Mit: Martin Baum, Guido Gallmann, Nadine Geyersbach, Bastian Hagen, Benno Ifland, Gabriele Möller-Lukasz, Stephanie Schadeweg, Susanne Schrader, Alexander Swoboda, Maartje Teussink.
Dauer: 2 Stunden 30 Minuten, eine Pause

www.theaterbremen.de

 

Kritikenrundschau

Christine Gorny von Radio Bremen (8.10.2018) beeindruckt die "apokalyptische Atmosphäre". Die Bearbeitung von John von Düffel bleibe der Novelle treu und konzentriere sie stark. Die Inszenierung finde sehr starke Bilder. Sie versetze den Zuschauer in genau die mystische, rückständige, unterschwellig konflikthafte Atmosphäre, die Storms Novelle so berühmt gemacht habe. "Insgesamt auf alle Fälle ein großer Theaterabend, den man nicht verpassen sollte."

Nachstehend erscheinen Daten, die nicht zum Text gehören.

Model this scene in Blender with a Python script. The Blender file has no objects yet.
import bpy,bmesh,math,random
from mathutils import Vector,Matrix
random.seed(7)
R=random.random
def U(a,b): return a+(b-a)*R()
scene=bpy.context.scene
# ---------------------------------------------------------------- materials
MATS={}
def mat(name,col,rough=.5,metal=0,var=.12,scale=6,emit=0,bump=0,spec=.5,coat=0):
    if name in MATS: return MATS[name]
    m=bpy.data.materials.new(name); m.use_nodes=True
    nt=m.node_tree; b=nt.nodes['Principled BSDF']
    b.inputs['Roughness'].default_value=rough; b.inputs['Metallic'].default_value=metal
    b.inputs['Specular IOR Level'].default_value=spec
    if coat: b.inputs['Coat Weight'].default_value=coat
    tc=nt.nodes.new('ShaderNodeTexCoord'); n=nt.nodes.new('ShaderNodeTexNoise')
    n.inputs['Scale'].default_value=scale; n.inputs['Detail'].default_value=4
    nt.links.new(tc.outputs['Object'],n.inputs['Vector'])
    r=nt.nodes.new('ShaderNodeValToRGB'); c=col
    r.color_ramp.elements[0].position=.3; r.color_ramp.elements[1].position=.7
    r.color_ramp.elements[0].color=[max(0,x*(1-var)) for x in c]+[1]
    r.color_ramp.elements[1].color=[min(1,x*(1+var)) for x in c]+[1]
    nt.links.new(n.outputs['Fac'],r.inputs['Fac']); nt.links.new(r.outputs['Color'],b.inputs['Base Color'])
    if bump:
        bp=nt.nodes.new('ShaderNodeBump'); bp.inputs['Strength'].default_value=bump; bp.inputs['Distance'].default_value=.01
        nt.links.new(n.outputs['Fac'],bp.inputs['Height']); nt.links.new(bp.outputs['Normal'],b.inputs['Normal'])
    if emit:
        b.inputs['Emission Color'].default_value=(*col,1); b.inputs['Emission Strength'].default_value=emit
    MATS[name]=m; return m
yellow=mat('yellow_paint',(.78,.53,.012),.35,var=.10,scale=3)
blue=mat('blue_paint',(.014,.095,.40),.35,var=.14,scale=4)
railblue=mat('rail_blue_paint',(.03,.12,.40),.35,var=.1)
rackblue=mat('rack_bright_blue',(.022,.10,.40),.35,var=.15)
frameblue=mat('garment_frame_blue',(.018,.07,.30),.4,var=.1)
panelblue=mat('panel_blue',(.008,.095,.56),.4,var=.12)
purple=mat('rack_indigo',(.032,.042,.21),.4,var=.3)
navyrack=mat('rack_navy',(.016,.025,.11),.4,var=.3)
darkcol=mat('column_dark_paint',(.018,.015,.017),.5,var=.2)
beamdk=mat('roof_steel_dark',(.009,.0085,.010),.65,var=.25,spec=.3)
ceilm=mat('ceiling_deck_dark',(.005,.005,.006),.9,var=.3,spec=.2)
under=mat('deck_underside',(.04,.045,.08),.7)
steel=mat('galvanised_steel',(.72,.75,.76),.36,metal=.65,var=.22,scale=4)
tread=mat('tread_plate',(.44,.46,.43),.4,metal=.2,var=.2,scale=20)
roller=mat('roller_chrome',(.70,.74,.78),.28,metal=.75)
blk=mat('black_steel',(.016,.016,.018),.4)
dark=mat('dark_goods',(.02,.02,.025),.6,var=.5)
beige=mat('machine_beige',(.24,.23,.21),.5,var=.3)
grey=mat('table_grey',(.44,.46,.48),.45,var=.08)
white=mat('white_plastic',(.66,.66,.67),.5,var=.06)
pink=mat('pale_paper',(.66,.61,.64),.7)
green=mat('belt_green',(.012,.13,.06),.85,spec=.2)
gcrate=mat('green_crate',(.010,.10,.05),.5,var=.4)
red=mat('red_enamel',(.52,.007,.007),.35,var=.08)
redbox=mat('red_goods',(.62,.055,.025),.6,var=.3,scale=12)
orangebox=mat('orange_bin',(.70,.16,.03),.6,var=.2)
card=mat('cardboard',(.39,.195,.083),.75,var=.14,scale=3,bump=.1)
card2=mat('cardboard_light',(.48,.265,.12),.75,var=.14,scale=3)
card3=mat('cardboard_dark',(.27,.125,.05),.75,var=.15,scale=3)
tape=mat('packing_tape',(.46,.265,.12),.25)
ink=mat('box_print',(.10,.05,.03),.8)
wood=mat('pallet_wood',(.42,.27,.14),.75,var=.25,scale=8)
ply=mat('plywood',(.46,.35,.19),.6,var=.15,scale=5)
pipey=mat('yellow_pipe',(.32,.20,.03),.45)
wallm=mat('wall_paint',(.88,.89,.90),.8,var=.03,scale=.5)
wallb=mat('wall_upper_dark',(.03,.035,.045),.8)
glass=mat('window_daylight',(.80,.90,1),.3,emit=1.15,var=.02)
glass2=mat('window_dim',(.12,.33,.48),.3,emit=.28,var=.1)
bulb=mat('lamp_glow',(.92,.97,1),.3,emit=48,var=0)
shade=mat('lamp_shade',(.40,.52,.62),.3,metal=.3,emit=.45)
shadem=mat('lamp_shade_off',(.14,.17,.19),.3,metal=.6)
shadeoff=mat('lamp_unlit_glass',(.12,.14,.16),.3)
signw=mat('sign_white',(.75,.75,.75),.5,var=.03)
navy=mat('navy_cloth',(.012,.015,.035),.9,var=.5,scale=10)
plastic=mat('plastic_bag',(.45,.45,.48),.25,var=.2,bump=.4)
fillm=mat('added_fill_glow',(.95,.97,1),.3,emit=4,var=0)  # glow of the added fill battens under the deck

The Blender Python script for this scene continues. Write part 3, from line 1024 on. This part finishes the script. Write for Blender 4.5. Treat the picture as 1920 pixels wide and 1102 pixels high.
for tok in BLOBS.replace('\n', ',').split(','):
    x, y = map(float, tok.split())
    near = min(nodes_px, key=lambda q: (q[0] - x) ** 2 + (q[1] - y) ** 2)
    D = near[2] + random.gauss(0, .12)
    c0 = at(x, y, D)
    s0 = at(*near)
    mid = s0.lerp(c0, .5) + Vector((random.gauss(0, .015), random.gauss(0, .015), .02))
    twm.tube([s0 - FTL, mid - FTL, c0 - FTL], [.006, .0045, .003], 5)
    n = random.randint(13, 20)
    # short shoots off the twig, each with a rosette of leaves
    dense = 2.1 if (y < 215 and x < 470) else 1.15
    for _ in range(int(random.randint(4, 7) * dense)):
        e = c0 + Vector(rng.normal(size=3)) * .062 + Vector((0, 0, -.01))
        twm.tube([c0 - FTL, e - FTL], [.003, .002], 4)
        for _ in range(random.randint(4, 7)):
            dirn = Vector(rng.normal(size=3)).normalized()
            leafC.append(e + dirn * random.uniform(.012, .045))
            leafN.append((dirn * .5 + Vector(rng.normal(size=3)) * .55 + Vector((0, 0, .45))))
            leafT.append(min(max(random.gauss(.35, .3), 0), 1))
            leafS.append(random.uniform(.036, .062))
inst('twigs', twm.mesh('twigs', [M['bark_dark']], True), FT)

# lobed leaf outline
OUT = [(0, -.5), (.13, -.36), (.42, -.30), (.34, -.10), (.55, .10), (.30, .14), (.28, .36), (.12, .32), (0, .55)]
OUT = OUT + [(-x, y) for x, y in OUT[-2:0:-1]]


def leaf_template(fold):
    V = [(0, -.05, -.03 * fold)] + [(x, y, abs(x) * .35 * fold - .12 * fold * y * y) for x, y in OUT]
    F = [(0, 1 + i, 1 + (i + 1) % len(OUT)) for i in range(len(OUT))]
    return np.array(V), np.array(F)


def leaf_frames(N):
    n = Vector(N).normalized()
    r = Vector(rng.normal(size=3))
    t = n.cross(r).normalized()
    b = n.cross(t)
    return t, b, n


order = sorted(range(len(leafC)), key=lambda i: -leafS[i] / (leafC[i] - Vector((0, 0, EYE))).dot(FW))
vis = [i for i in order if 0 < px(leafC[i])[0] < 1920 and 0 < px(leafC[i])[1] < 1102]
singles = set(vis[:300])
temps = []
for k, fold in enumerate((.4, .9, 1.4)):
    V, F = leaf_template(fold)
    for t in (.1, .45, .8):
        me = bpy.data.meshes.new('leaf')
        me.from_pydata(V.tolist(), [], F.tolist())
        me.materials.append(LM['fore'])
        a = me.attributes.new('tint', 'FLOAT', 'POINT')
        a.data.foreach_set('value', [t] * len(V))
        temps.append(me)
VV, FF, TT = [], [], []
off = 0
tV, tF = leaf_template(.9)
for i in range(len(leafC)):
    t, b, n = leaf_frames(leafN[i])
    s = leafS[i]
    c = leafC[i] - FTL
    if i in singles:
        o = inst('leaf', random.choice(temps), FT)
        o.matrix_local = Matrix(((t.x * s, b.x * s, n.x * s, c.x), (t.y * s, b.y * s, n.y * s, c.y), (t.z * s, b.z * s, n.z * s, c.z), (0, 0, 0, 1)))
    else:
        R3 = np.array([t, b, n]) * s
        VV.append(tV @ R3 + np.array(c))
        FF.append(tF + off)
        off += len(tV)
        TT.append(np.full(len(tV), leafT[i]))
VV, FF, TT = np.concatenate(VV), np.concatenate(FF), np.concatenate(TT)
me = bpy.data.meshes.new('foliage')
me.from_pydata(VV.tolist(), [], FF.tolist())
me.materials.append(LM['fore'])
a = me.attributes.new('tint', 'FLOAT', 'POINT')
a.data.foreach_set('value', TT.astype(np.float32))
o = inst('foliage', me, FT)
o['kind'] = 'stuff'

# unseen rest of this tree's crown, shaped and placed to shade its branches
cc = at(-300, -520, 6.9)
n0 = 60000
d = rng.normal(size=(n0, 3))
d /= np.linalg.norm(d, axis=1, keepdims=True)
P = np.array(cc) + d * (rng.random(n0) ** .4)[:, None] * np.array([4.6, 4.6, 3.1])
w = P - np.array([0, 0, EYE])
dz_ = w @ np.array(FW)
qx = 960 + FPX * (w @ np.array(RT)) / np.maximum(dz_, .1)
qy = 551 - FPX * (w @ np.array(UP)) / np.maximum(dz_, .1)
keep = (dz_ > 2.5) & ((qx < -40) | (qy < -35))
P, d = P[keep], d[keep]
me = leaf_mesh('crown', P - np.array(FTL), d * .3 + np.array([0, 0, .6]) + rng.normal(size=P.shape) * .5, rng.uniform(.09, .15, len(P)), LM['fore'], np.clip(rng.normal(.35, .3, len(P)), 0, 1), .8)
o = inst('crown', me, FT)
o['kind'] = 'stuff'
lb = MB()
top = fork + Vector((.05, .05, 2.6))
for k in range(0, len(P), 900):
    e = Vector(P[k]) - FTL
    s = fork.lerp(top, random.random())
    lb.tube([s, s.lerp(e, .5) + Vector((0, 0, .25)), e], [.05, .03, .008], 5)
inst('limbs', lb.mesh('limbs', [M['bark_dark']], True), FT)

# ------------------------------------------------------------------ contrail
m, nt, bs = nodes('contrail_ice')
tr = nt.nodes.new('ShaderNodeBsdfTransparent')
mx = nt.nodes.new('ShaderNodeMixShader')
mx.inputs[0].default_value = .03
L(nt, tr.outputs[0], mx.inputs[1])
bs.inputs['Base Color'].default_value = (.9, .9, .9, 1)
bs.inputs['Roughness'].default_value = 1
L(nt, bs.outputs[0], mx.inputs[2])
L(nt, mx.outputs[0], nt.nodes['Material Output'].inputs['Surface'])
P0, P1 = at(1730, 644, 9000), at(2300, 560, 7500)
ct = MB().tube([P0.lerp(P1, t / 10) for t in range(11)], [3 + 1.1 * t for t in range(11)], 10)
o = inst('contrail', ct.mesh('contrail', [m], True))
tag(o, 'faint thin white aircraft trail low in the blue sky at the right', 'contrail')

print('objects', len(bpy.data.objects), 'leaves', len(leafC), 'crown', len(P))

Wolfgang Denker von der Nordwest-Zeitung (8.10.2018) erlebte einen spannenden Schauspielabend. "Zandwijk kann in ihrer Inszenierung alle wichtigen Handlungselemente der Novelle sinnvoll und eindringlich verdeutlichen." Das Schauspielensemble könne mit einer geschlossenen Leistung überzeugen.

Zum dritten Mal in Folge gerate Alize Zandwijk eine Großproduktion im Theater am Goetheplatz zum Triumph, schreibt Hendrik Werner im Weserkurier (8.10.2018). "Einmal mehr schafft sie konzentriertes Sprechtheater, das jedes Wort, jeden Blick, jede Geste wägt." Auch Thomas Ruperts Bühnenbild rechtfertigt aus Kritikersicht nur Superlative. "Vollends überwältigend ist die Aufführung, wenn gegen Ende Elemente toben, Sturm in Plastik und Darsteller fährt. Die Reittiere der Apokalypse sind entfesselt. Und keine Hoffnung, nirgends."